■ Source data:

↓↓↓

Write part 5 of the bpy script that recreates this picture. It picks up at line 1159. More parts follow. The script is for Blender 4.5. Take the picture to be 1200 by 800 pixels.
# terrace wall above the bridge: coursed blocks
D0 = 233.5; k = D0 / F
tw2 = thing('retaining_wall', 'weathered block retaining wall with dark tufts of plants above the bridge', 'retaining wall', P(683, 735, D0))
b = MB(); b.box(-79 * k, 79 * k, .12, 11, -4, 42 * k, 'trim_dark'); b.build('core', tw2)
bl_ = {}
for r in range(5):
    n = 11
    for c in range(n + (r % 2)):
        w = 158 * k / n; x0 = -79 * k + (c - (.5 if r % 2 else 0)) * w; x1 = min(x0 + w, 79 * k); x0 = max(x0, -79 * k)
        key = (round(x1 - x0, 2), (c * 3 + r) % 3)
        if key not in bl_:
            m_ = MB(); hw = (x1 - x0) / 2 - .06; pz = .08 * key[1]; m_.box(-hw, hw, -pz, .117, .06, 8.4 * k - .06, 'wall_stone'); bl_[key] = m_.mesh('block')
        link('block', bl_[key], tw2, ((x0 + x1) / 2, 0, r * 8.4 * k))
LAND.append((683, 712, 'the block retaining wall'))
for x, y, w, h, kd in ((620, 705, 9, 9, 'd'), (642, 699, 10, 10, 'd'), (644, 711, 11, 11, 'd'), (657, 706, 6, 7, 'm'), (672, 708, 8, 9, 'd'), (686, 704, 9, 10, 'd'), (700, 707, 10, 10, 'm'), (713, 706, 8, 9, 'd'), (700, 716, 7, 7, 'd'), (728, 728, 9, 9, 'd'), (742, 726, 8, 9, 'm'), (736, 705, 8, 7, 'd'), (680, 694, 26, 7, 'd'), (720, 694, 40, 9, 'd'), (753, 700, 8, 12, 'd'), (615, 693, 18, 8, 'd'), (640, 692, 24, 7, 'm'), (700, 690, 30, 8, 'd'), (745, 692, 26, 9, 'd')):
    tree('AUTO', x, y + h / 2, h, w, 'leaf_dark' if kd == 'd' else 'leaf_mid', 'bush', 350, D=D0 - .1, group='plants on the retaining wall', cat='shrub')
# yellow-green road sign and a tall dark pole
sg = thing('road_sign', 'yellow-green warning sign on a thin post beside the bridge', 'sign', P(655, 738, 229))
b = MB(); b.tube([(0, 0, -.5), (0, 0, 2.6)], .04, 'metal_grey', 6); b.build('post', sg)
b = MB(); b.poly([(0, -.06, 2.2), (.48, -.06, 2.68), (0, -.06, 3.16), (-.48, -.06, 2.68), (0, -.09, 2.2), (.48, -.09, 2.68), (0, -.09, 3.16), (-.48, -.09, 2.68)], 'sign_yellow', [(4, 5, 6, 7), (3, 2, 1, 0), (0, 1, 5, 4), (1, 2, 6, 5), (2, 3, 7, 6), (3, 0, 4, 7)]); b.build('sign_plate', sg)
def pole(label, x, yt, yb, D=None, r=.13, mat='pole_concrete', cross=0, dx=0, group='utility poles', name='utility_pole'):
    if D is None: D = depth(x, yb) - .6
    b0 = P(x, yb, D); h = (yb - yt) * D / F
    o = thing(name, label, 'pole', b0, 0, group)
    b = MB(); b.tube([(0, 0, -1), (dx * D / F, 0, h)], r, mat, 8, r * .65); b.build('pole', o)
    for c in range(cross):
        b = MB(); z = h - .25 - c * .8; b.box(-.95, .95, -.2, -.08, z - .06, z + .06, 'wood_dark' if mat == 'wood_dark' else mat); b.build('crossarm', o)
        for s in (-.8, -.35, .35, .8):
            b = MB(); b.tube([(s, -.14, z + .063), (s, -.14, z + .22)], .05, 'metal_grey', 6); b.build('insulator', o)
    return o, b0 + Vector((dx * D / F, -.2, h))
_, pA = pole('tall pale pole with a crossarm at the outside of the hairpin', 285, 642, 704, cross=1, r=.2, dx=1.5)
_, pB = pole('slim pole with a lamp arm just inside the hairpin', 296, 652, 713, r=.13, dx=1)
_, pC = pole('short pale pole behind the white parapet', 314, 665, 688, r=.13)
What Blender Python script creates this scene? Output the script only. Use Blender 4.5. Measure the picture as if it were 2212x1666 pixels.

↑↑↑

■ Your task: Print the material verbatim, all of it.

■ Full output:
Write part 5 of the bpy script that recreates this picture. It picks up at line 1159. More parts follow. The script is for Blender 4.5. Take the picture to be 1200 by 800 pixels.
# terrace wall above the bridge: coursed blocks
D0 = 233.5; k = D0 / F
tw2 = thing('retaining_wall', 'weathered block retaining wall with dark tufts of plants above the bridge', 'retaining wall', P(683, 735, D0))
b = MB(); b.box(-79 * k, 79 * k, .12, 11, -4, 42 * k, 'trim_dark'); b.build('core', tw2)
bl_ = {}
for r in range(5):
    n = 11
    for c in range(n + (r % 2)):
        w = 158 * k / n; x0 = -79 * k + (c - (.5 if r % 2 else 0)) * w; x1 = min(x0 + w, 79 * k); x0 = max(x0, -79 * k)
        key = (round(x1 - x0, 2), (c * 3 + r) % 3)
        if key not in bl_:
            m_ = MB(); hw = (x1 - x0) / 2 - .06; pz = .08 * key[1]; m_.box(-hw, hw, -pz, .117, .06, 8.4 * k - .06, 'wall_stone'); bl_[key] = m_.mesh('block')
        link('block', bl_[key], tw2, ((x0 + x1) / 2, 0, r * 8.4 * k))
LAND.append((683, 712, 'the block retaining wall'))
for x, y, w, h, kd in ((620, 705, 9, 9, 'd'), (642, 699, 10, 10, 'd'), (644, 711, 11, 11, 'd'), (657, 706, 6, 7, 'm'), (672, 708, 8, 9, 'd'), (686, 704, 9, 10, 'd'), (700, 707, 10, 10, 'm'), (713, 706, 8, 9, 'd'), (700, 716, 7, 7, 'd'), (728, 728, 9, 9, 'd'), (742, 726, 8, 9, 'm'), (736, 705, 8, 7, 'd'), (680, 694, 26, 7, 'd'), (720, 694, 40, 9, 'd'), (753, 700, 8, 12, 'd'), (615, 693, 18, 8, 'd'), (640, 692, 24, 7, 'm'), (700, 690, 30, 8, 'd'), (745, 692, 26, 9, 'd')):
    tree('AUTO', x, y + h / 2, h, w, 'leaf_dark' if kd == 'd' else 'leaf_mid', 'bush', 350, D=D0 - .1, group='plants on the retaining wall', cat='shrub')
# yellow-green road sign and a tall dark pole
sg = thing('road_sign', 'yellow-green warning sign on a thin post beside the bridge', 'sign', P(655, 738, 229))
b = MB(); b.tube([(0, 0, -.5), (0, 0, 2.6)], .04, 'metal_grey', 6); b.build('post', sg)
b = MB(); b.poly([(0, -.06, 2.2), (.48, -.06, 2.68), (0, -.06, 3.16), (-.48, -.06, 2.68), (0, -.09, 2.2), (.48, -.09, 2.68), (0, -.09, 3.16), (-.48, -.09, 2.68)], 'sign_yellow', [(4, 5, 6, 7), (3, 2, 1, 0), (0, 1, 5, 4), (1, 2, 6, 5), (2, 3, 7, 6), (3, 0, 4, 7)]); b.build('sign_plate', sg)
def pole(label, x, yt, yb, D=None, r=.13, mat='pole_concrete', cross=0, dx=0, group='utility poles', name='utility_pole'):
    if D is None: D = depth(x, yb) - .6
    b0 = P(x, yb, D); h = (yb - yt) * D / F
    o = thing(name, label, 'pole', b0, 0, group)
    b = MB(); b.tube([(0, 0, -1), (dx * D / F, 0, h)], r, mat, 8, r * .65); b.build('pole', o)
    for c in range(cross):
        b = MB(); z = h - .25 - c * .8; b.box(-.95, .95, -.2, -.08, z - .06, z + .06, 'wood_dark' if mat == 'wood_dark' else mat); b.build('crossarm', o)
        for s in (-.8, -.35, .35, .8):
            b = MB(); b.tube([(s, -.14, z + .063), (s, -.14, z + .22)], .05, 'metal_grey', 6); b.build('insulator', o)
    return o, b0 + Vector((dx * D / F, -.2, h))
_, pA = pole('tall pale pole with a crossarm at the outside of the hairpin', 285, 642, 704, cross=1, r=.2, dx=1.5)
_, pB = pole('slim pole with a lamp arm just inside the hairpin', 296, 652, 713, r=.13, dx=1)
_, pC = pole('short pale pole behind the white parapet', 314, 665, 688, r=.13)
What Blender Python script creates this scene? Output the script only. Use Blender 4.5. Measure the picture as if it were 2212x1666 pixels.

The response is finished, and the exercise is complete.